You must build the NetworkScore class using its builder class and pass it to the NetworkAgent constructor during initialization. You can update network scores at any time using the NetworkAgent#sendNetworkScore method.

Network agent implementation examples

AOSP includes example implementations of various network agents. The following list provides example implementations:

  • TelephonyNetworkAgent: Uses network score to communicate policy for mobile networks.
  • ClientModeImpl.WifiNetworkAgent: Uses network score to communicate policy for Wi-Fi networks. This implementation provides backward compatibility with the legacy integer for network score by using the POLICY_EXITING flag.

Devices upgrading to Android 12

Device manufacturers upgrading their devices to Android 12 must modify their network agent implementations to use the NetworkScore class. The legacy integer used in Android 11 or lower is passed in NetworkScore but is only used for logging and non-regression purposes in Android 12. In Android 12, device manufacturers must express changes using NetworkScore flags. The Connectivity Mainline module then uses the flags to make network selection decisions. Device manufacturers using code for Android 11 or lower but building against the implementation in Android 12 can expect build errors because the methods for updating the legacy integer were removed in Android 12.

For network agents that use the internal NetworkFactory class, you must express the score filter in a NetworkScore object that represents the strongest score of a network the factory can create. This is because in Android 12, the NetworkFactory class only passes requests that match the score filters declared to NetworkFactory, unlike in Android 11 and lower, where it passes all requests.
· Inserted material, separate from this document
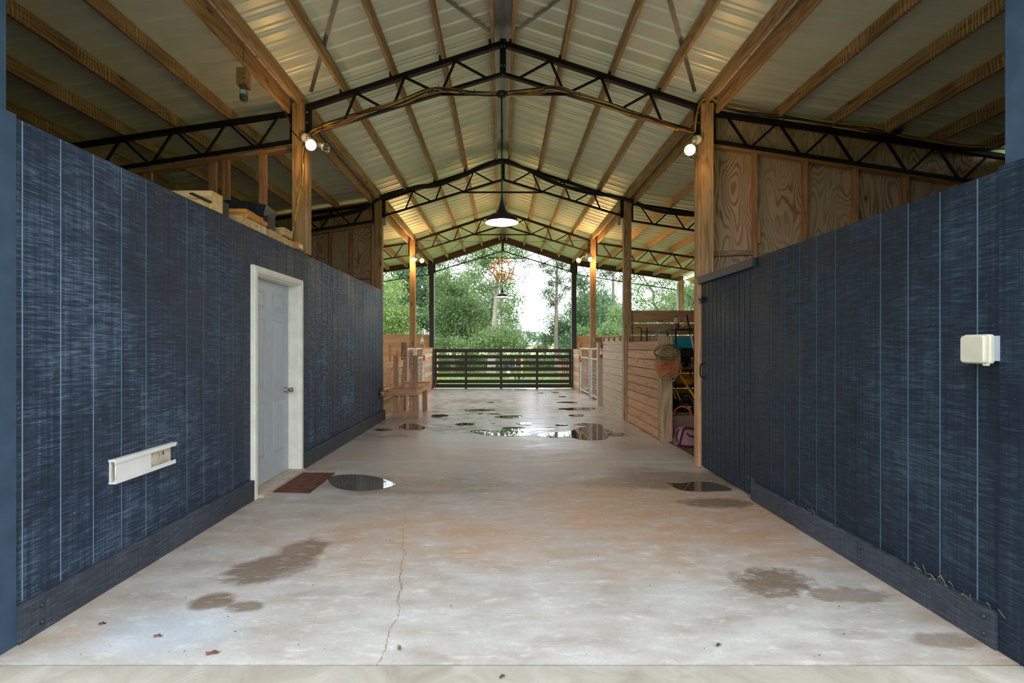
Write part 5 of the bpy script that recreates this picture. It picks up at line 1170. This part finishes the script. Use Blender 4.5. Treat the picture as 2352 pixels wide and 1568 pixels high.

You can pass a filter to simplify implementation and save battery, which ensures that NetworkFactory does not process all requests. However, if your custom implementation requires that all requests be passed to NetworkFactory, you can register NetworkFactory.registerIgnoringScore instead of the regular NetworkFactory.register method. If you use this method, pass a score filter that most accurately represents the best score the factory can create. This saves battery by preventing evaluation of requests that the factory can't fulfill.

Validation

To verify network selection behavior on an Android-powered device, use the following tests:

  • NetworkScoreTest CTS test
  • NetworkRanker unit test

Incorrect implementation might result in unexpected networks returning to apps when they use NetworkCallback. This includes selecting the device's default network (the network the system sends to an app when it uses a network callback, for example, with ConnectivityManager.registerDefaultNetworkCallback).

Another possible issue with incorrect implementation is severe battery drain. This occurs when a network agent is brought up with a score that doesn't let it qualify for any request and is torn down immediately after. If the agent repeatedly brings up and tears down, this can consume significant battery.